We came to the knife ridge - which is called Chicken Out Ridge - and Geoff pressed far ahead as I grappled with the exposed scramble on my own. I was rattled and physically shaking by the time I crawled, on my hands and knees, across the narrow snow-covered saddle. As I began to pick my way up the face of the mountain, dark clouds steamrolled in from the west and began to drop large quantities of snow. I was wearing a cotton tank-top and shorts, because it was July. I had no jacket or gloves. I did not want to cross Chicken Out Ridge in a snowstorm. I was convinced I would either slip off the mountain, or freeze to death avoiding that fate. I completely lost it. I sat on a rock and indulged in a full-fledged panic attack. Eventually Geoff came back to look for me and gently talked me down. Neither of us made it to the summit that day.
That was my first battle with Mount Borah - a sweeping defeat. I didn't go back until August 2005. I was working as a copy editor at the Idaho Falls Post Register at the time, and some co-workers were planning a hike on the mountain. The mere thought of it dredged up bad associations, and at first I told them I wasn't going to join them. But as the date neared, much in my life was beginning to change. Geoff was moving to Alaska. I was trying to decide whether to follow him there. I decided to dedicate the month to seeking out situations that scared me, and facing them head-on. I went on a whitewater rafting trip down the Snake River. I took my then-nearly unused mountain bike on several intimidating rides. And I asked my co-workers if they still had room on the Mount Borah trip. I did not want to go. But I did believe up there, I'd find the perspective I was searching for.
We camped at the trailhead the night before. I hardly slept at all, tossing and fretting as though I were psyching myself up to climb Mount Everest. We left the next morning at 5:30 a.m. Even though I wasn't in particularly good endurance shape at the time, I charged up the steep slope with single-minded purpose. I quickly left most of my co-workers behind, and climbed into the rising daylight with an almost gleeful sense of doom. As I picked my way across Chicken Out Ridge, it was tough but not nearly as deadly as I remembered. The sun was hot as I made my way up the peak, and I stood on top for the first time beneath a perfectly clear sky, so blue and bright that it cast far-away mountain ranges in startling clarity. It was the clarity I had sought, but as I squinted into the distant desert, I felt a strong sense that I should stay in Idaho, and let Geoff slip out of my life for good. Strong enough that it felt like a decision.

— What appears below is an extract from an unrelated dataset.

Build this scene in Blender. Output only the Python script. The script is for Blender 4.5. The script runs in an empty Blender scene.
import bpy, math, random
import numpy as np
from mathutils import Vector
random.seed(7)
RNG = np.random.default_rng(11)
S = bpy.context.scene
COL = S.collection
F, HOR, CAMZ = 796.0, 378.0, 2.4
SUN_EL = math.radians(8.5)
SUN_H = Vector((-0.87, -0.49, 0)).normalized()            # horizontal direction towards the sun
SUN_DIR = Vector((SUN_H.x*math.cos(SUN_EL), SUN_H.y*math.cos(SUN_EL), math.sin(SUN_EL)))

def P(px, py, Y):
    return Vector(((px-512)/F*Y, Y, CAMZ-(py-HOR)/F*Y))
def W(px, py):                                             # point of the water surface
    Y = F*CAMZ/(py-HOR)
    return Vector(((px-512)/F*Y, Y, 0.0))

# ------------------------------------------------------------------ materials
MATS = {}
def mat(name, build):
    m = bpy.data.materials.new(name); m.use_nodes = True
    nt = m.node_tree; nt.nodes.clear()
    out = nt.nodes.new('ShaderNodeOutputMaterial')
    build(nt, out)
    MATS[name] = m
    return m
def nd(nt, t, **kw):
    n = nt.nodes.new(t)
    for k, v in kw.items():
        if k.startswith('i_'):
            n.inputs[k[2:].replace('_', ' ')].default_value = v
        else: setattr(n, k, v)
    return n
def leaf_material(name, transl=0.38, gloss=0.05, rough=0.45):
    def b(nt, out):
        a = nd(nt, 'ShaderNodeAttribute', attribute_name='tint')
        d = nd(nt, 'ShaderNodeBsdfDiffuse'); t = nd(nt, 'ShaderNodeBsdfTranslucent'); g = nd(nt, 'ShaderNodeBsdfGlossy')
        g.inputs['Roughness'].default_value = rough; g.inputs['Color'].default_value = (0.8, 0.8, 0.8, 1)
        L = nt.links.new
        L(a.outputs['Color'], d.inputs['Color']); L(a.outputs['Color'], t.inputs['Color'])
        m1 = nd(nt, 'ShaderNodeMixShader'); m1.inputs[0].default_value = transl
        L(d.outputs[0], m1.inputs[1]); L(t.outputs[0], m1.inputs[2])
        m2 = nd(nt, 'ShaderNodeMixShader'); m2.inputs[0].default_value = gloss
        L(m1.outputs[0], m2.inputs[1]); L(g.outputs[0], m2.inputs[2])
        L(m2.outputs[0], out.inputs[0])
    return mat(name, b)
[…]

I bit my lip, let the one co-worker who caught up to me take a picture, and headed down.
Returning across Chicken Out Ridge in August 2005, I got vertigo again. The sensation wasn't as bad as I had felt in July 2001, but it was still enough that I had to hunker down until my head stopped spinning. The physical reaction echoed the deeper feelings of confusion and frustration I had been feeling all month. The act of doing things that scared me wasn't working. It only seemed to magnify the fact that I was weak and helpless. I didn't know what to do about Alaska. I knew I didn't have a lot to lose by leaving Idaho. I returned as indecisive as I had ever been. The mountain showed me nothing I came to see, but later, after moving to Alaska and reflecting on what turned out to be one of the best decisions I ever made, I think that Mount Borah showed me what I needed to see.

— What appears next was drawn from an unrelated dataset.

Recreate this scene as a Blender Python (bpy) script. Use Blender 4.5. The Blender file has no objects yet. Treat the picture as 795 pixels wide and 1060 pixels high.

I hadn't really planned on ever returning to Mount Borah. It's hidden in the Lost River Range, not particularly close to anything, and there are hundreds and thousands of amazing, accessible mountains that I will never find the time to climb. But my friend Bill in Missoula has recently developed an interest in elevation, and Borah is the closest "12'er" that's fairly accessible to non-climbers. He was the one who brought it up. I was headed south anyway this weekend, for a trade show in Vegas. "Let's do it," I agreed. On Friday Bill and I set out with our friend, Norman, for a weekend road trip and mountain climb in Idaho.
It was interesting to return here, nine years after the meltdown and five years after the big decision, to experience Mount Borah as the person I am now, with the people I know now. The route is still all-business and I still harbor irrational fears, but I now carry a modicum of strength that goes deeper than a facade. After the first 30 minutes I looked at my GPS and said, "Wow, we already climbed 1,000 feet!" Everyone shrugged. We blazed up the talus, gaining another 1,000 feet, and then another. We cut across Chicken Out Ridge and I didn't even get the shakes. Norman and I started to feel the elevation above 12,000 feet. We had to take more frequent breaks to bring down our screaming heart rates, but we made it to the peak less than four hours after we left. We held the Idaho and U.S. flags and enjoyed a full half hour as the highest people in Idaho. We crossed the fields of recent snowfall and dropped down Chicken Out. My bruised ankle's soreness reached a level that aroused involuntary grumpiness, so I took a handful of Advil pills, leaned hard into my trekking poles, and plowed downhill until the pain went away. We lost 6,000 feet in 3.5 miles. There was a time when something like that would have wrecked my quads, but not anymore. Mount Borah is just a walk these days, a stroll, and it's beautiful and physically stimulating, but it's just a small piece of the grand scheme of adventure, and of the world.
Have I filled in my cracks? Not even close. But I see them now for what they are, just cracks, and like the fault line on Mount Borah, they remain as beautiful scars of the upheavals that have made me who I am.